IFC Films
Otilia (Anamaria Marinca) and Gabita (Laura Vasiliu)
I guess Cristian Mungiu's film "4 Months, 3 Weeks and 2 Days," which won the Palme d'Or at Cannes last year and finally opened in the United States last weekend, will forever be labeled "the Romanian abortion movie." That is, after all, a literally correct description: It's 1987, or thereabouts, and two college roommates, Otilia (Anamaria Marinca) and Gabita (Laura Vasiliu), must descend into the hellish underside of dictator Nicolae Ceausescu's totalitarian state in order to secure Gabita an illegal abortion. Bribery, humiliation, sexual blackmail, the threat of prison, and the possibility of a painful and miserable death are all involved.

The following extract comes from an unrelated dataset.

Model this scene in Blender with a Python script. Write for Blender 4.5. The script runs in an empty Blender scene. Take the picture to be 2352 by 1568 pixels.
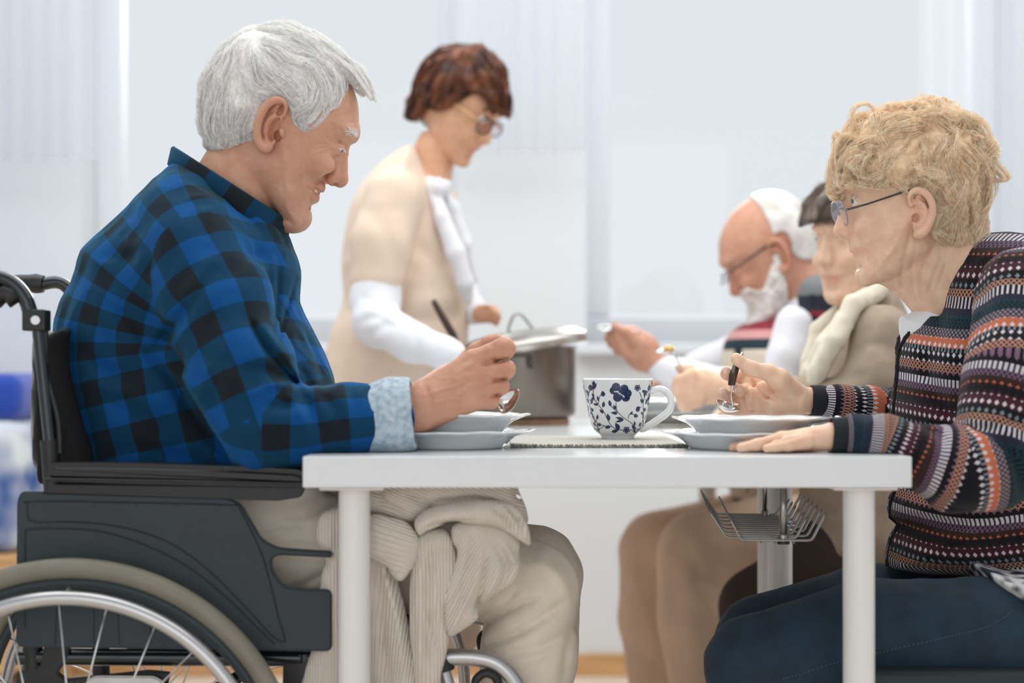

But that description of content might lead you to expect a certain kind of form -- either Dickensian social drama or deliberately dreary, vérité-style realism. Even some people who've seen "4 Months, 3 Weeks and 2 Days" seem to have missed the fact that it's a carefully plotted thriller, as ingeniously constructed as a Hitchcock movie. (Maybe the Academy's foreign-language selection committee did grasp this. After all, if "4 Months, 3 Weeks" really were a soporific, vitamin-packed message movie about abortion, it would surely have gotten an Oscar nomination.)